No iOS 18, no entanto, os usuários que concordarem em dar acesso aos seus contatos verão uma segunda mensagem, permitindo que selecionem quais contatos compartilhar. Os usuários podem optar por compartilhar apenas alguns contatos, escolhendo-os um por um, em vez de entregar todo o seu livro de endereços.

Escolha do tipo "tudo ou nada"
A justificativa declarada pela Apple para essas mudanças é simples: os usuários não devem ser forçados a fazer uma escolha do tipo "tudo ou nada". Muitos usuários têm centenas ou milhares de contatos em seus iPhones, incluindo alguns que prefeririam não compartilhar. (Um terapeuta, um ex, uma pessoa aleatória que conheceram em um bar em 2013.)

O iOS permite há anos que os usuários deem aos aplicativos acesso seletivo às suas fotos; não deveria o mesmo princípio se aplicar aos contatos?

A Apple alega que as mudanças no iOS 18 não prejudicarão os desenvolvedores de aplicativos. Na verdade, a empresa afirma que os desenvolvedores poderiam ver um aumento no compartilhamento de contatos, se os usuários que anteriormente se recusavam a compartilhar qualquer contato agora puderem compartilhar apenas aqueles que quiserem.

Os desenvolvedores de aplicativos acham que esse argumento é falso. Bier me disse que dados que ele havia visto de startups que ele aconselhava sugeriam que o compartilhamento de contatos havia caído significativamente desde que as mudanças do iOS 18 entraram em vigor, e que, para alguns aplicativos, o número de usuários que compartilhavam 10 ou menos contatos havia aumentado em até 25%.

(Outros desenvolvedores disseram que seus próprios aplicativos experimentaram quedas semelhantes, embora ninguém além de Bier concordasse em falar oficialmente, com medo de irritar a Apple.)

Uma queda de 25% no compartilhamento de contatos pode não parecer uma grande mudança. Mas, para aplicativos sociais, a capacidade de conectar rapidamente novos usuários com seus amigos pode significar a diferença entre sucesso e fracasso.

O Facebook, por exemplo, descobriu nos seus primeiros dias que, se os usuários adicionassem sete amigos dentro de 10 dias após criar uma conta, eles eram mais propensos a permanecer do que aqueles que não adicionavam.

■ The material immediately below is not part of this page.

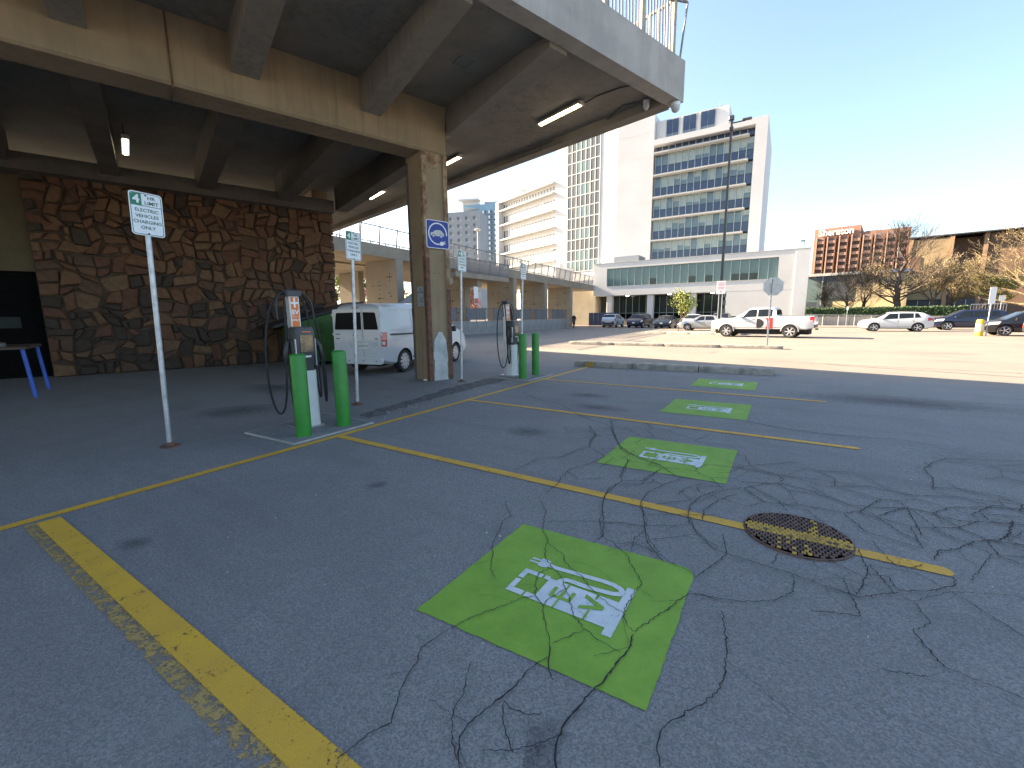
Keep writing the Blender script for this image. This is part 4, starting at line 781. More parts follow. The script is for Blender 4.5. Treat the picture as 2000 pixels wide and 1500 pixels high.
def build_car(name, label, cat, loc, rz, sp, mat, group=None):
    c = Car(sp); t = thing(name, label, cat, (*loc, 0), rz, group); h = sp['L']/2; W = sp['W']; wr = sp['wr']
    b = inst('body', c.body(mat), t)
    ty, rm, hs = wheel_mesh(wr, sp.get('tw', .22), sp.get('spokes', 5))
    for xa in sp['axles']:
        for sd in (1, -1):
            w = inst('wheel', ty, t, (xa, sd*(W/2-.125), wr), 0 if sd > 0 else R(180)); inst('rim', rm, w); inst('hub_shade', hs, w)
    gl = sp.get('glass', GLASS_CAR)
    if 'ws' in sp: obj('windscreen', c.across(*sp['ws'], 6.25), gl, t, smooth=40)
    if 'rw' in sp: obj('rear_window', c.across(*sp['rw'], 6.35), gl, t, smooth=40)
    for sd in (1, -1):
        for w in sp['side']: obj('side_window', c.patch(w[0], w[1], 5.13, 5.93, sd, x0b=w[2] if len(w) > 2 else None, x1b=w[3] if len(w) > 3 else None), gl, t, smooth=40)
        for x in sp.get('seams', []): obj('door_seam', c.patch(x-.006, x+.006, 2.2, 5.9 if sp.get('van') else 5.0, sd, .003, 1, 6), WELL, t)
        for x in sp.get('handles', []): obj('door_handle', MB().cbox(x, sd*(c.side_y(x, sp['hz'])+.012), sp['hz'], .18, .03, .03), sp.get('hmat', mat), t)
        if 'mirror' in sp:
            x, z = sp['mirror']; y = c.side_y(x, z); obj('mirror', MB().bbox(x-.07, min(sd*(y+.02), sd*(y+.22)), z, x+.06, max(sd*(y+.02), sd*(y+.22)), z+.17, .03), sp.get('mmat', mat), t)
        obj('headlight', c.patch(h-.06, h-sp.get('hl', .55), 4.0, 5.2, sd, .006, 6, 3, h-.12, h-sp.get('hl', .55)-.1), HEADL, t, smooth=40)
        if not sp.get('notail'): obj('taillight', c.patch(-h+.02, -h+sp.get('tl', .40), 3.9, 5.05, sd, .006, 5, 3), TAIL, t, smooth=40)
        obj('sill', c.patch(sp['axles'][1]+wr*1.2, sp['axles'][0]-wr*1.2, 1.3, 2.35, sd, .006, 6, 2), sp.get('sillm', BLACKP), t)
    zf = ip(sp['bot'], h); zt = ip(sp['top'], h)
    obj('front_grille', MB().bbox(h-.04, -W*.27, zf+.10, h+.012, W*.27, zf+.10+(zt-zf)*.45, .01), BLACKP, t)
    obj('front_plate', MB().box(h+.013, -.15, zf+.18, h+.02, .15, zf+.33), PLATE, t)
    zr = ip(sp['bot'], -h); ztr = ip(sp['top'], -h)
    if not sp.get('van'):
        obj('rear_plate', MB().box(-h-.012, -.15, zr+(ztr-zr)*.50, -h-.004, .15, zr+(ztr-zr)*.50+.15), PLATE, t); obj('rear_bumper', MB().bbox(-h-.03, -W*.40, zr+.02, -h+.1, W*.40, zr+.22, .02), BLACKP, t)
        if not sp.get('notail'):
            for sd in (1, -1): obj('rear_lamp', MB().bbox(-h-.014, min(sd*W*.25, sd*W*.41), ztr-.36, -h+.02, max(sd*W*.25, sd*W*.41), ztr-.20, .01), TAIL, t)
    obj('underbody', MB().box(-h+.25, -W/2+.35, .22, h-.25, W/2-.35, ip(sp['bot'], 0)+.06), WELL, t)
    return t, c
SUV = dict(L=4.55, W=1.86, wr=.36, axles=(1.40, -1.30), bot=[(-2.28, .42), (-1.9, .26), (1.95, .26), (2.28, .38)], tum=.27,
    top=[(-2.275, .98), (-2.24, 1.12), (-2.12, 1.28), (-1.80, 1.60), (-1.55, 1.66), (-.4, 1.69), (.45, 1.65), (.75, 1.56), (1.42, 1.10), (2.0, .98), (2.2, .86), (2.275, .72)], belt=[(-2.2, 1.10), (0, 1.02), (2.2, .92)],
    ws=(.74, 1.36), rw=(-2.10, -1.78), side=[(-.02, .95, -.02, .55), (-1.02, -.10), (-1.60, -1.10, -1.50, -1.10)], seams=(1.1, -.06, -1.05), handles=(.12, -.90), hz=.93, mirror=(1.0, 1.02))
SED = dict(L=4.65, W=1.82, wr=.33, axles=(1.42, -1.30), bot=[(-2.32, .40), (-1.9, .20), (1.95, .20), (2.32, .34)], tum=.33,
    top=[(-2.325, .88), (-2.28, 1.02), (-1.75, 1.08), (-1.0, 1.38), (-.6, 1.44), (.1, 1.45), (.45, 1.40), (1.25, 1.00), (2.0, .86), (2.22, .74), (2.325, .62)], belt=[(-2.2, 1.0), (0, .94), (2.2, .82)],
    ws=(.48, 1.20), rw=(-1.65, -1.03), side=[(-.05, .80, -.05, .35), (-1.0, -.13, -.78, -.13)], seams=(1.0, -.09, -1.0), handles=(.08, -.88), hz=.84, mirror=(.85, .92))
HAT = dict(SUV, L=4.45, W=1.80, wr=.34, axles=(1.36, -1.30), bot=[(-2.22, .42), (-1.9, .24), (1.95, .24), (2.22, .36)],
    top=[(-2.22, .95), (-2.18, 1.05), (-1.95, 1.25), (-1.62, 1.46), (-1.2, 1.53), (-.3, 1.56), (.35, 1.53), (.62, 1.46), (1.35, 1.03), (1.95, .92), (2.15, .80), (2.22, .66)], belt=[(-2.2, 1.12), (0, .97), (2.2, .86)],
    ws=(.62, 1.30), rw=(-1.92, -1.58), side=[(-.05, .90, -.05, .50), (-.98, -.13), (-1.45, -1.06, -1.25, -1.06)], seams=(1.05, -.09, -1.02), handles=(.10, -.88), hz=.88, mirror=(.95, .96))
VAN = dict(L=4.73, W=1.70, wr=.31, tw=.20, spokes=10, axles=(1.48, -1.45), van=1, notail=1, nose=.10, tum=.13, bot=[(-2.36, .36), (-2.0, .26), (2.0, .22), (2.36, .32)],
    top=[(-2.365, 1.66), (-2.34, 1.76), (-2.25, 1.82), (-1.6, 1.86), (-.4, 1.87), (.35, 1.82), (.68, 1.72), (1.55, 1.14), (1.85, 1.06), (2.2, .92), (2.32, .78), (2.365, .66)], belt=[(-2.4, 1.12), (.5, 1.10), (1.4, 1.0), (2.2, .86)],
    ws=(.70, 1.48), side=[(.28, 1.15, .28, .78), (-.98, .20, -.90, .20)], seams=(1.0, .24, -1.03), handles=(.40,), hz=.98, mirror=(1.12, 1.02), mmat=BLACKP)
TRK = dict(L=5.89, W=2.03, wr=.405, tw=.28, spokes=6, axles=(1.95, -1.73), tum=.22, nose=.08, bot=[(-2.945, .62), (-2.6, .52), (2.5, .48), (2.945, .50)],
    top=[(-2.945, 1.30), (-2.90, 1.37), (-1.08, 1.36), (-.96, 1.42), (-.90, 1.80), (-.78, 1.90), (-.4, 1.94), (.45, 1.93), (.72, 1.86), (1.50, 1.28), (2.55, 1.20), (2.85, 1.10), (2.945, .86)], belt=[(-2.945, 1.34), (-1, 1.30), (1.4, 1.24), (2.8, 1.05)],
    ws=(.72, 1.42), rw=(-.955, -.905), side=[(.18, 1.05, .18, .66), (-.70, .10)], seams=(1.22, .14, -.95), handles=(.34, -.55), hz=1.16, mirror=(1.08, 1.24), hl=.40, tl=.22, hmat=BLACKP)
# white cargo van parked beyond the charger
P_WHITE = paint('white', (.52, .54, .56)); P_NAVY = paint('navy', (.006, .010, .028)); P_BLACK = paint('black', (.008, .009, .012)); P_SILV = paint('silver', (.36, .38, .40), .5)
P_BLUEG = paint('blue_grey', (.022, .034, .05), .3); P_RED = paint('red', (.25, .02, .02)); P_DBLUE = paint('dark_blue', (.007, .013, .042), .1); P_GREY = paint('grey', (.12, .13, .14), .4)
van, vc = build_car('cargo_van', 'white cargo van with dark rear windows parked behind the tan pillar', 'van', (-10.10, 9.85), R(101.4), VAN, P_WHITE); van.scale = (1.02, 1.02, 1.035)
hx = -2.366
def back(name, y0, y1, z0, z1, mat, d=.006, r=.02, par=van): return obj(name, MB().extr([(hx-d, y, z) for y, z in rrect(y1-y0, z1-z0, r, 3, (y0+y1)/2, (z0+z1)/2)], (d+.01, 0, 0)), mat, par)
rd = back('rear_door', -.20, .755, .47, 1.70, P_WHITE, .010, .04); rd2 = back('rear_door', -.755, -.212, .47, 1.70, P_WHITE, .010, .04)
wd = [(-.155, 1.16), (.66, 1.16), (.60, 1.62), (-.155, 1.64)]
obj('rear_window', MB().extr([(hx-.016, y, z) for y, z in [(-.17, 1.18), (.685, 1.18), (.69, 1.22), (.63, 1.58), (.60, 1.61), (-.17, 1.62)]], (.006, 0, 0)), GLASS_D, rd)
obj('rear_window', MB().extr([(hx-.016, y, z) for y, z in [(-.245, 1.18), (-.685, 1.18), (-.69, 1.22), (-.63, 1.58), (-.60, 1.61), (-.245, 1.62)]], (.006, 0, 0)), GLASS_D, rd2)
back('window_gap', -.2115, -.2005, .5, 1.68, WELL, .0105, .001)
pr = back('plate_recess', -.66, -.02+.3, .66, .88, M('recess_white', (.50, .52, .54), .4), .013, .02); back('number_plate', -.34, -.04, .69, .84, PLATE, .018, .008)
inst('plate_text', text_mesh('AX-81276', .075, BLACKP), van, (hx-.0195, -.19, .765), (R(90), 0, R(-90)))
back('recess_lip', -.66, .28, .885, .925, P_WHITE, .022, .01)
m = MB()
for i, q in enumerate(stroke([(.055*math.cos(a*.33), .055*math.sin(a*.33)) for a in range(20)], .016)): m.extr([(hx-.016, .04+x, 1.04+z) for x, z in q], (.004, 0, 0))
m.extr([(hx-.018, .04+x, 1.04+z) for x, z in ((-.07, -.012), (.07, -.012), (.07, .012), (-.07, .012))], (.004, 0, 0)); obj('round_badge', m, DARKG, van)
for (y, z, w) in ((.62, 1.06, .16), (.62, .95, .13), (-.62, .95, .10)): back('badge', y-w/2, y+w/2, z-.011, z+.011, DARKG, .013, .004)
back('rear_bumper', -.80, .80, .30, .455, P_WHITE, .055, .05); m = MB()
for y in (-.62, -.22, .25, .62): m.cyl((hx-.058, y, .385), (hx-.050, y, .385), .017, n=10)
obj('parking_sensor', m, BLACKP, van)
back('brake_lamp', -.09, .09, 1.72, 1.755, TAIL, .02, .01)
for sd in (1, -1):
    for z in (.62, 1.06, 1.56): obj('door_hinge', MB().bbox(hx-.02, sd*.775-.012, z-.03, hx+.03, sd*.775+.012, z+.03, .006), P_WHITE, van)
    m = vc.patch(-2.36, -2.20, 3.35, 5.02, sd, .012, 4, 5, -2.36, -2.14); obj('taillight', m, TAIL, van, smooth=40)
    obj('reverse_lens', vc.patch(-2.35, -2.25, 3.5, 3.85, sd, .018, 2, 2), HEADL, van)
    obj('slide_rail', vc.patch(-2.05, -.70, 4.62, 4.86, sd, .010, 8, 1), BLACKP, van)
    obj('panel_crease', vc.patch(-2.0, -.66, 5.06, 5.12, sd, .004, 6, 1), M('crease_white', (.46, .48, .50), .4), van)
    obj('panel_crease', vc.patch(-2.0, -.66, 5.86, 5.90, sd, .004, 6, 1), M('crease_white', (.46, .48, .50)), van)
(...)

— É fundamental formar densidade em um aplicativo em estágio inicial — disse Bier. — As pessoas não esperam uma semana para que todos os seus amigos se inscrevam.

Mudanças não se aplicam a serviços da Apple
Alguns desenvolvedores também apontaram que as mudanças no iOS 18 não se aplicam aos próprios serviços da Apple. Por exemplo, o iMessage não precisa pedir permissão para acessar os contatos dos usuários da mesma forma que o WhatsApp, Signal, WeChat e outros aplicativos de mensagens de terceiros.

Eles veem isso como algo fundamentalmente anticompetitivo — um exemplo claro do tipo de autopreferência contra a qual os reguladores antitruste têm se manifestado em outros contextos.

Claro, os usuários de iPhone ainda podem enviar todo o seu livro de endereços, se assim desejarem. Há também o Android, que ainda exige que os usuários façam uma escolha do tipo "tudo ou nada". Mas é razoável supor que o atrito adicional de uma segunda tela resultará em menos contatos sendo compartilhados.

O resultado, disse Bier, pode ser que aplicativos sociais baseados em amigos sejam simplesmente substituídos por aplicativos como o TikTok, que mostram conteúdo aos usuários com base no que eles gostam, em vez de com quem eles estão conectados, ou por aplicativos de companhia com inteligência artificial que não exigem humanos de forma alguma:

— Você já teria que ser bem louco para fazer um aplicativo social baseado em amigos. Agora, é praticamente impossível.